Fast food giant McDonald’s has been ordered to pay $355,000 to the US government for violating federal law by refusing to accept expired green cards as legal proof of employment eligibility. The company will also forfeit back pay to affected employees.
“Requiring unnecessary documentation of individuals based on their citizenship or immigration status is discriminatory, and the Department of Justice will not hesitate to enforce the law and protect the rights of work-authorized immigrants,” said Principal Deputy Assistant Attorney General Vanita Gupta, head of the Civil Rights Division, in a statement announcing the settlement.
“We commend McDonald’s for its cooperation throughout this investigation and for committing to compensate its current and former employees who lost wages due to these practices.”
After receiving complaints on its worker hotline that McDonald’s was unfairly targeting lawful permanent residents, the Justice Department conducted an investigation. The complaints claimed the fast food giant was requiring lawful permanent residents to show new “green cards” when their original documentation expired – a practice that is apparently unlawful.
Investigators further found that the request for showing new documentation was only made to permanent residents and not US citizens, even when their documents had expired. In situations where the permanent resident card had expired, employees were told they could not work and some lost their jobs as a result.
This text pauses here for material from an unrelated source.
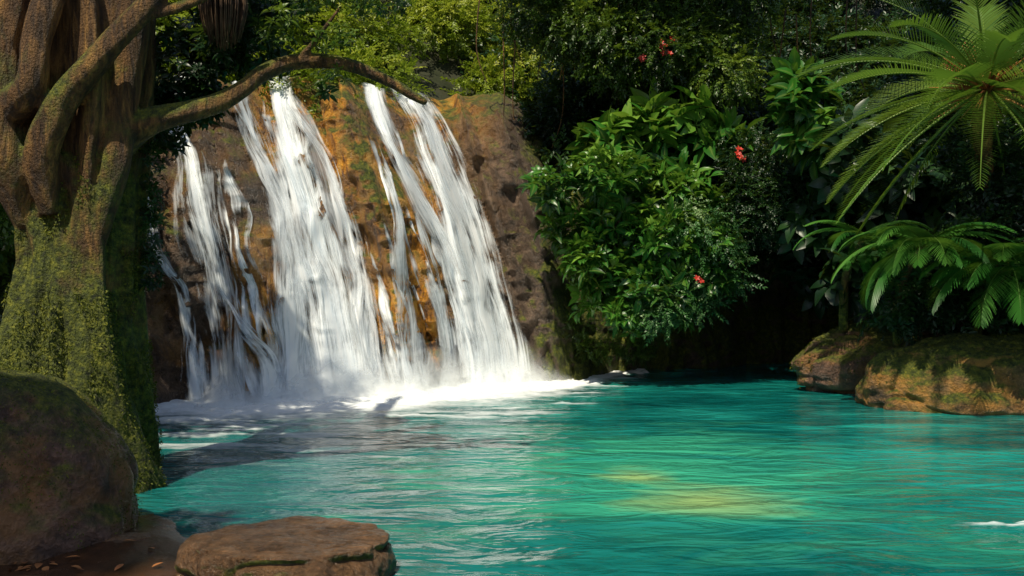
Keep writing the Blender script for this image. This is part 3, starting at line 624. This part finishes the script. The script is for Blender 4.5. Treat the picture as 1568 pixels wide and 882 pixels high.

“Employers cannot hold lawful permanent residents to a higher standard by placing additional documentary burdens upon them during the employment eligibility verification process,” said Gupta.
Under the Immigration and Nationality Act, permanent residents can chose whatever valid documentation they want to establish their employment authorization, and as a general matter permanent residents are authorized to work whether their card expires or not. Employees cannot request additional documents from them once they begin working, even if the card expires.
Under the settlement, McDonald’s will pay $355,000 in civil penalties to the US Treasury, undergo monitoring for 20 months, and train its employees on the immigration law’s anti-discrimination provision. McDonald’s will also compensate employees who lost work or their jobs between September 2012 and March 2015.
Former employees who were fired are eligible to get back pay at $8.88 an hour for about eight weeks, assuming 23 hours of work per week. That’s a little more than $1,600 before taxes. People who lost work time will be compensated at the same hourly rate.
“We deny any wrongdoing in this matter, but in order to avoid further expense, and to cooperate with the [Justice Department’s] Office of Special Counsel, we reached a settlement,” McDonald’s said in an email to the Chicago Tribune.
The settlement only applies to company-owned McDonald’s restaurants, which account for about 10 percent of its 14,000 stores. The rest are owned by independent franchisees.